Erste goldene Regel: Ihr solltet immer im Hinterkopf haben, dass nahezu alles, was ihr irgendwann einmal an Informationen ins Netz gestellt habt (Bilder, Forenbeiträge, Kommentare, Fingerabdrücke, Details aus eurem Leben, Kommentare & Artikel auf dem webmoritz), selbst oder gerade wenn es schon Jahre her ist, sich gegen euch richten kann und wird!

Wenn Versicherungen und Banken von euch beantragte Leistungen ablehnen oder nur zu weit höheren Kosten anbieten, wenn ihr von eurem potenziellen Arbeitgeber, Vermieter oder Traumpartner eine Absage erhaltet, wenn ihr Opfer von Datenmissbrauch und Identitätsdiebstahl werdet, dann hat das in der Regel damit zu tun, was ihr (oder andere) irgendwann mal über euch ins Internet oder Dritten

als Information zur Verfügung gestellt habt.

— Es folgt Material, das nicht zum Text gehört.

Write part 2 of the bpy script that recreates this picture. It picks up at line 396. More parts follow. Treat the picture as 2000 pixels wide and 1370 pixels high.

Ganz egal, ob ihr mal eine Mahnung bekommen, beim Schwarzfahren erwischt wurdet, einen Fragebogen oder Antrag wahrheitsgemäß ausgefüllt, eine Beschwerde, eine berechtigte Kritik oder eine Auskunftsnachfrage geäußert habt, in der „falschen“ Gegend wohnt, mit den „falschen“ Leuten rumhängt oder mit eurem Handy, Auto, RFID-ausgerüsteten Karten und Ausweisen zur falschen Zeit am falschen Ort gewesen seid – ihr landet über kurz oder lang in diversen Warndateien, „Gefährderdateien“ oder Rasterfahndungen, von deren Existenz ihr nicht einmal wisst, deren nachteilige Konsequenzen ihr aber jederzeit zu spüren bek

ommen könnt. Über den Zusammenhang werdet ihr dabei in der Regel im Unklaren gelassen. Denn dummerweise geben euch Unternehmen, Versicherungen, Banken und Behörden nicht so gerne Auskunft wie ihr ihnen.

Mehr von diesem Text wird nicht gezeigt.